Business communicators who have watched the emergence of microblogs have also seen two corresponding activities. First, microblogs take the wind out of regular blogging. If you can connect one thought to a community of readers by typing a well-phrased string of text, why write paragraphs on a blog? Second, after a few months of microblogging, attention to email starts to slide. People have to juggle the real world—phone calls at work, attending family occasions, following an exercise routine—and in the real world, brevity rules.
Community information, first seen through blogging and now evident in moments shared while scrolling through pages on Twitter, Jaiku, Pownce, social bookmarks on del.icio.us, playlists with Last.fm and minifeeds on Facebook have elevated shared experiences to a prominent place on the internet. Jyri Engestrom, Jaiku’s founder, explains the social significance of microblogging in an excellent video stored on several video-sharing sites. Hundreds watched the Irish election count through the eyes of several Irish microbloggers who reported on ballots being tabulated in parish halls around the country. The moment a compelling YouTube hits the internet, some Irish microblogger will mention it, triggering a tsunami of attention as fast as a call to Liveline.
Those with Nokia Series 60 phones can use special applications like Jaiku Mobile to comment directly back to microblogged texts and since many of the newer Nokia phones use WiFi, it means having a free way to send and receive texts. Just like text messaging, short microblogged content invites people to quickly respond to interesting thoughts.
Business communicators have started watching Irish activities unfolding through the use of microblogs. Two early communities, the Irish OpenCoffee group and the planning committee for Podcamp Ireland, use totally transparent organising sessions with Jaiku microblogs.
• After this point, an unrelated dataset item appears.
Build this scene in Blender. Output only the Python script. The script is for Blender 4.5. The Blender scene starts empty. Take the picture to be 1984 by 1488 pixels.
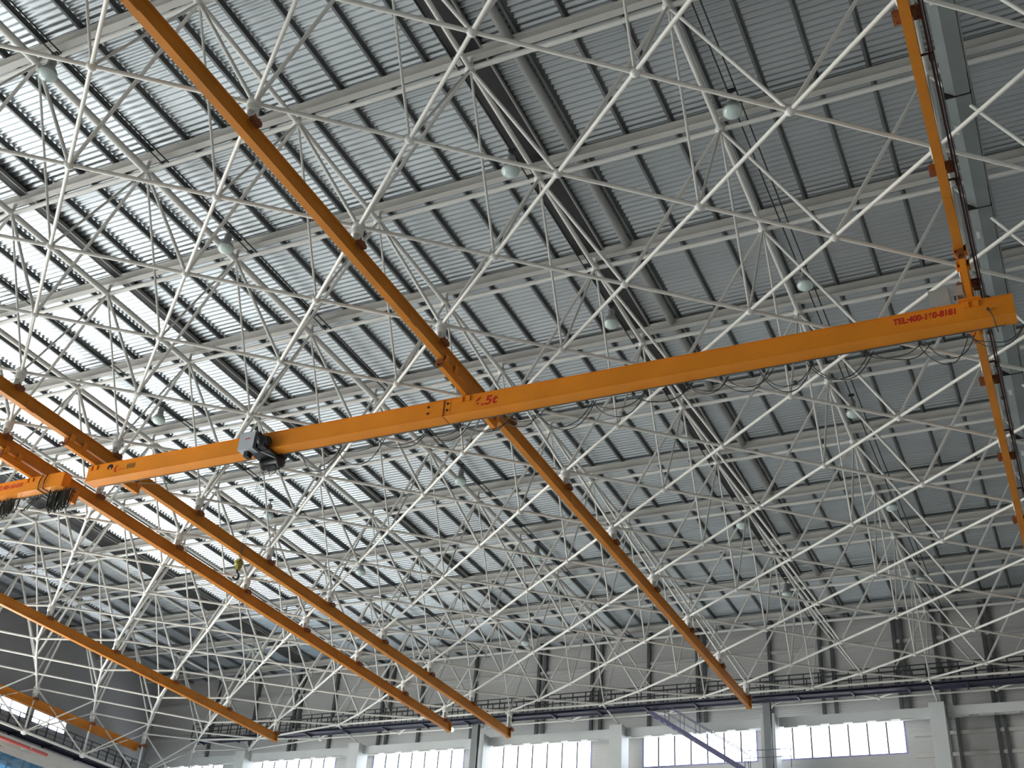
import bpy, math, random
from mathutils import Vector, Matrix
random.seed(7)
C = bpy.context.scene.collection
sc = bpy.context.scene
# ------------------------------------------------------------------ camera
S = 21.0                      # metres from the camera up to the bottom chords
CZ = 1.7
X0, Y0, GA, GB = -0.748480504, 0.499777022, 0.143346018, 0.118035394
FPX, YAW, PIT, ROLL = 2276.03534, -0.477001672, 0.5691188, 0.0772478934


def W(X, Y, z):
    """grid coordinates (across, along the rails, height ratio) to metres"""
    return Vector((S * (X0 + GA * X), S * (Y0 + GB * Y), CZ + S * z))


def cam_axes():
    F = Vector((math.sin(YAW) * math.cos(PIT), math.cos(YAW) * math.cos(PIT), math.sin(PIT)))
    R0 = Vector((math.cos(YAW), -math.sin(YAW), 0))
    U0 = R0.cross(F)
    R = R0 * math.cos(ROLL) + U0 * math.sin(ROLL)
    U = -R0 * math.sin(ROLL) + U0 * math.cos(ROLL)
    return F, R, U


CF, CR, CU = cam_axes()


def px(P):
    v = P - Vector((0, 0, CZ))
    d = v.dot(CF)
    if d < 0.5:
        return (-9999, -9999, 1)
    return (992 + FPX * v.dot(CR) / d, 744 - FPX * v.dot(CU) / d, d)


cam = bpy.data.cameras.new('camera')
cam.sensor_fit = 'HORIZONTAL'
cam.sensor_width = 36.0
cam.lens = FPX / 1984.0 * 36.0
cam.clip_end = 500
co = bpy.data.objects.new('camera', cam)
C.objects.link(co)
co.matrix_world = Matrix(((CR.x, CU.x, -CF.x, 0), (CR.y, CU.y, -CF.y, 0), (CR.z, CU.z, -CF.z, CZ), (0, 0, 0, 1)))
sc.camera = co
# ------------------------------------------------------------------ light and exposure
sc.view_settings.view_transform = 'Standard'
sc.view_settings.look = 'None'
sc.view_settings.gamma = 1.0
sc.view_settings.use_curve_mapping = False
sc.view_settings.exposure = 2.25
world = bpy.data.worlds.new('overcast_sky')
sc.world = world
world.use_nodes = True
wn = world.node_tree
bg = wn.nodes['Background']
tc = wn.nodes.new('ShaderNodeTexCoord')
sx = wn.nodes.new('ShaderNodeSeparateXYZ')
rp = wn.nodes.new('ShaderNodeValToRGB')
rp.color_ramp.elements[0].position = 0.46
rp.color_ramp.elements[0].color = (0.80, 0.80, 0.77, 1)
rp.color_ramp.elements[1].position = 0.52
rp.color_ramp.elements[1].color = (0.93, 0.96, 1.0, 1)
mp = wn.nodes.new('ShaderNodeMapRange')
mp.inputs[1].default_value = -1
mp.inputs[2].default_value = 1
wn.links.new(tc.outputs['Generated'], sx.inputs[0])
wn.links.new(sx.outputs['Z'], mp.inputs[0])
wn.links.new(mp.outputs[0], rp.inputs[0])
wn.links.new(rp.outputs[0], bg.inputs['Color'])
bg.inputs['Strength'].default_value = 2.2
sc.cycles.max_bounces = 8
sc.cycles.diffuse_bounces = 5
sc.cycles.glossy_bounces = 4
sc.cycles.transparent_max_bounces = 8
sc.cycles.sample_clamp_indirect = 6.0
sc.cycles.caustics_reflective = False
sc.cycles.caustics_refractive = False


def portal(name, loc, rot, sx_, sy_):
    l = bpy.data.lights.new(name, 'AREA')
    l.shape = 'RECTANGLE'
    l.size = sx_
    l.size_y = sy_
    l.cycles.is_portal = True
    o = bpy.data.objects.new(name, l)
    C.objects.link(o)
    o.location = loc
    o.rotation_euler = rot


# room limits in grid units
XL, XR, YF, YB = -15.5, 13.0, -13.0, 22.8
XD = -13.9                    # plane of the hangar doors
DOOR_H = 0.83
DECK = 1.2865
DOOR_Y0, DOOR_Y1 = -11.0, 15.4
a_ = W(XD, DOOR_Y0, 0)
b_ = W(XD, DOOR_Y1, 0)
# daylight through the open hangar door
portal('door_daylight_portal', ((a_.x), (a_.y + b_.y) / 2, (CZ + S * DOOR_H) / 2), (0, math.radians(-90), 0), CZ + S * DOOR_H, b_.y - a_.y)


# ------------------------------------------------------------------ materials
def mat(name, col, rough=0.5, metal=0.0, noise=0.0, nscale=3.0, emit=None, estr=0.0, bump=None, spec=0.5, stretch=(1, 1, 1)):
    m = bpy.data.materials.new(name)
    m.use_nodes = True
    nt = m.node_tree
    b = nt.nodes['Principled BSDF']
    b.inputs['Base Color'].default_value = (*col, 1)
    b.inputs['Roughness'].default_value = rough
    b.inputs['Metallic'].default_value = metal
    b.inputs['Specular IOR Level'].default_value = spec
    if emit:
        b.inputs['Emission Color'].default_value = (*emit, 1)
        b.inputs['Emission Strength'].default_value = estr
    if noise or bump:
        t = nt.nodes.new('ShaderNodeTexCoord')
        mpn = nt.nodes.new('ShaderNodeMapping')
        mpn.inputs['Scale'].default_value = stretch
        nt.links.new(t.outputs['Object'], mpn.inputs[0])
    if noise:
        n = nt.nodes.new('ShaderNodeTexNoise')
        n.inputs['Scale'].default_value = nscale
        n.inputs['Detail'].default_value = 4
        nt.links.new(mpn.outputs[0], n.inputs['Vector'])
        r = nt.nodes.new('ShaderNodeValToRGB')
        r.color_ramp.elements[0].position = 0.3
        r.color_ramp.elements[1].position = 0.7
        lo = 1 - noise
        hi = 1 + noise * 0.5
        r.color_ramp.elements[0].color = (col[0] * lo, col[1] * lo, col[2] * lo, 1)
        r.color_ramp.elements[1].color = (min(1, col[0] * hi), min(1, col[1] * hi), min(1, col[2] * hi), 1)
        nt.links.new(n.outputs[0], r.inputs[0])
        nt.links.new(r.outputs[0], b.inputs['Base Color'])
    if bump:
        wv = nt.nodes.new('ShaderNodeTexWave')
        wv.wave_type = 'BANDS'
        wv.bands_direction = bump[0]
        wv.inputs['Scale'].default_value = bump[1]
        nt.links.new(mpn.outputs[0], wv.inputs['Vector'])
        bp = nt.nodes.new('ShaderNodeBump')
        bp.inputs['Strength'].default_value = bump[2]
        bp.inputs['Distance'].default_value = 0.02
        nt.links.new(wv.outputs['Fac'], bp.inputs['Height'])
        nt.links.new(bp.outputs[0], b.inputs['Normal'])
    return m


def glass_mat(name, tint, alpha):
    m = bpy.data.materials.new(name)
    m.use_nodes = True
    nt = m.node_tree
    nt.nodes.clear()
    o = nt.nodes.new('ShaderNodeOutputMaterial')
    mx = nt.nodes.new('ShaderNodeMixShader')
    tr = nt.nodes.new('ShaderNodeBsdfTransparent')
    tr.inputs[0].default_value = (*tint, 1)
    gl = nt.nodes.new('ShaderNodeBsdfGlossy')
    gl.inputs['Roughness'].default_value = 0.05
    mx.inputs[0].default_value = alpha
    nt.links.new(tr.outputs[0], mx.inputs[1])
    nt.links.new(gl.outputs[0], mx.inputs[2])
    nt.links.new(mx.outputs[0], o.inputs[0])
    return m


M = dict(
    white=mat('white_painted_steel', (0.72, 0.72, 0.69), 0.42, noise=0.06, nscale=1.5),
    chord=mat('cream_painted_tube', (0.76, 0.75, 0.70), 0.38, noise=0.06, nscale=1.5),
    beam=mat('pale_painted_beam', (0.60, 0.59, 0.56), 0.5, noise=0.08, nscale=0.8),
    orange=mat('orange_crane_paint', (0.72, 0.245, 0.018), 0.5, spec=0.28, noise=0.10, nscale=0.9),
    rail=mat('ochre_rail_paint', (0.56, 0.20, 0.020), 0.48, spec=0.25, noise=0.16, nscale=0.7),
    rust=mat('rusty_brown_clamp', (0.22, 0.07, 0.02), 0.7, noise=0.3, nscale=6),
    deck=mat('galvanised_roof_deck', (0.56, 0.60, 0.625), 0.30, metal=0.88, noise=0.16, nscale=0.35, stretch=(0.25, 1.0, 1)),
    purlin=mat('galvanised_purlin_steel', (0.20, 0.215, 0.22), 0.38, metal=0.4, noise=0.2, nscale=1.0),
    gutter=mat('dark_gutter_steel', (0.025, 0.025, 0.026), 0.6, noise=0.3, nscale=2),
    pipe=mat('grey_roof_pipe', (0.34, 0.35, 0.34), 0.5, noise=0.1, nscale=1),
    duct=mat('grey_sheet_duct', (0.22, 0.25, 0.25), 0.45, metal=0.2, noise=0.15, nscale=0.8),
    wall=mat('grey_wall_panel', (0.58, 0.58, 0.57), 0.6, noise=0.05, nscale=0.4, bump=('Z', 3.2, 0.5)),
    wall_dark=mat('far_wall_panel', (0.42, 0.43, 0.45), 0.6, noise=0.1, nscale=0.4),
    post=mat('galvanised_wall_post', (0.12, 0.13, 0.135), 0.5, metal=0.2, noise=0.2, nscale=2),
    concrete=mat('painted_column', (0.62, 0.65, 0.65), 0.55, noise=0.05, nscale=1),
    steelcol=mat('grey_steel_column', (0.25, 0.27, 0.28), 0.45, metal=0.2, noise=0.1, nscale=1),
    frame=mat('window_frame_grey', (0.16, 0.17, 0.19), 0.5),
    sill=mat('lilac_window_trim', (0.36, 0.36, 0.62), 0.5),
    floor=mat('pale_epoxy_floor', (0.70, 0.71, 0.67), 0.35, noise=0.08, nscale=0.2),
    black=mat('black_casting', (0.010, 0.010, 0.012), 0.45, noise=0.3, nscale=8),
    cable=mat('dark_rubber_cable', (0.022, 0.03, 0.028), 0.55),
    rod=mat('dark_red_conductor', (0.05, 0.018, 0.016), 0.5),
    boxgrey=mat('hoist_box_grey', (0.42, 0.46, 0.50), 0.4, noise=0.04, nscale=4),
    cabinet=mat('cabinet_grey', (0.36, 0.385, 0.37), 0.5, noise=0.04, nscale=4),
    red=mat('red_lettering', (0.50, 0.018, 0.012), 0.5),
    redpipe=mat('red_fire_pipe', (0.55, 0.10, 0.09), 0.5, noise=0.2, nscale=3),
    bolt=mat('dark_bolt', (0.012, 0.010, 0.01), 0.5),
    lens=mat('lamp_glass', (0.60, 0.72, 0.70), 0.12, spec=0.8),
    reflector=mat('lamp_reflector', (0.42, 0.46, 0.45), 0.3, metal=0.4),
    navy=mat('blue_grey_walkway', (0.045, 0.048, 0.08), 0.5, noise=0.2, nscale=1.5),
    railing=mat('dark_walkway_railing', (0.035, 0.038, 0.042), 0.5),
    stair=mat('violet_grey_stair', (0.12, 0.12, 0.22), 0.45, noise=0.1, nscale=2),
    green=mat('green_signal_lens', (0.05, 0.4, 0.1), 0.3, emit=(0.25, 1.0, 0.35), estr=1.2),
    yellow=mat('yellow_hook_block', (0.30, 0.25, 0.03), 0.5),
    olive=mat('olive_black_letter', (0.06, 0.07, 0.02), 0.5),
    glass=glass_mat('clear_window_glass', (0.96, 0.98, 1.0), 0.06),
    blueglass=glass_mat('blue_door_glass', (0.10, 0.22, 0.30), 0.25),
)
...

You can watch those activities by searching the “channels” on Jaiku.com or you can subscribe to the channel through a news reader, such as Google Reader.
Micromedia incorporates microblogs, photostreams, music playlists and other electronic compilations that give people avenues for lifestreaming. Some lifestreams incorporate the unabashedly banal. Others appear as brash attempts by people to brand themselves as experts. Trust your judgment and follow those you think deserve your time. I keep my personal micromedia trimmed to a point where no more than a single A4 page of double-spaced content generates every hour.
I can sense the marketers in the wings of this cultural development. I believe the rise of Irish micromedia means the subsequent decline of Irish blogging. But before Ryan Turbridy enjoys a gleeful smirk, mainstream journalists should take a quick pulse of the Irish micromedia community. There are dynamic groups in colleges throughout the country, prosumers chatting about products on the market and alert listeners who are slicing apart commentary, news and announcements as they roll into the public space. Every mainsteam media conglomerate uses text messaging. No big Irish media player uses micromedia. The audience knows the technology, carries the receiver in pockets and purses and is waiting to be cultivated.